Coming to the end, here are some final quotes (included with a little bit of my commentary) from Vern’s book, Dynasty of the Holy Grail (2006). These quotes fully caught my attention:
Mormons are considered satanic enemies by most conservative evangelical Christian ministries because of the truth we espouse (394).
Pinpointed in Scripture, Satan, the world system, and my sinful nature are my greatest enemies. The sinful element of my own heart is the chief enemy, not Vern, in my daily spiritual warfare. But in acknowledging this, I will do battle with any idea that impedes us from standing fast in the liberty of Christ in the I-15 Idaho/Utah corridor. Perhaps God might grant me in His grace forty more years to love and serve others here in Southeastern Idaho. I feel like I am only on the first page. We cannot, we must not frustrate the grace of God.
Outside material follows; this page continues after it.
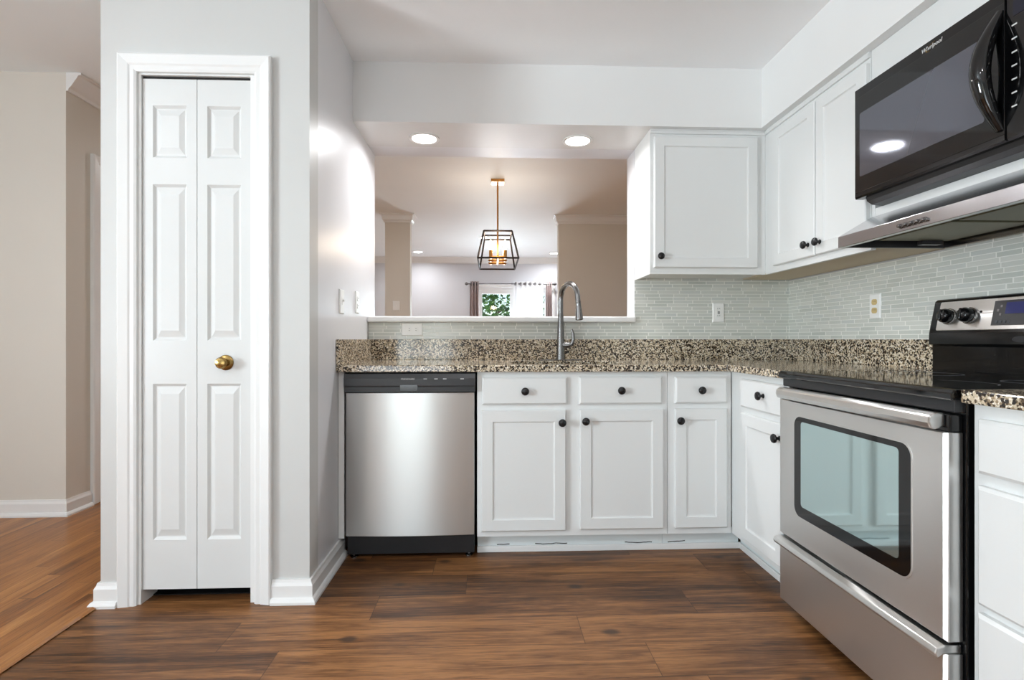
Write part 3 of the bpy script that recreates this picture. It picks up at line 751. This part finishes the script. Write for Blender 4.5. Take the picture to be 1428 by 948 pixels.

Daniel Peterson and Stephen Ricks write, “Some denunciations of Mormonism seem to betray a Neoplatonic and Gnosticizing disdain for the material cosmos, a discomfort with the body and with sexuality that is utterly foreign to the Bible” (397).
This one quote has put together for me many of the pieces of the puzzle in my last eight months of internet blogging. Neoplatonism and Gnosticism have been leveled at me more than any other philosophies of men. For the record, I despise them both. I hate both Plato’s god and the Gnostic’s god. And neither does the Spirit speak to me through the “popular” Gnostic scriptures, raved and ranted upon all over
America.
But for the LDS, in wanting to avoid one ditch, have they swung too far over the other side of the road into the opposite ditch? I wish I could ask this question to Joseph Smith. Rather than oppose physical matter, God is now bound by physical matter? Matter is eternal? No beginning? Is this the way it should be?
Carrigan is the kindest of our critics (398).
I have never met this guy, nor read anything by this guy. But from Vern’s introduction, I would like to meet Carrigan sometime. He sounds like a gentleman.
In conclusion, I would also like to meet Vern. The next time I am in Springville, I am going to visit the Springville Museum of Art. When in high school, I almost decided on being an art major in college. Even though my brother-in-law, now a pastor in Rexburg, attended a prestigious art school in Chicago, I merely ended up being a security guard at the nationally known Bob Jones University Museum & Gallery in Greenville, S.C. I could definitely obtain great pleasure by picking Vern’s brain on art. If he had time, I would ask Dr. Swanson for a tour in the museum.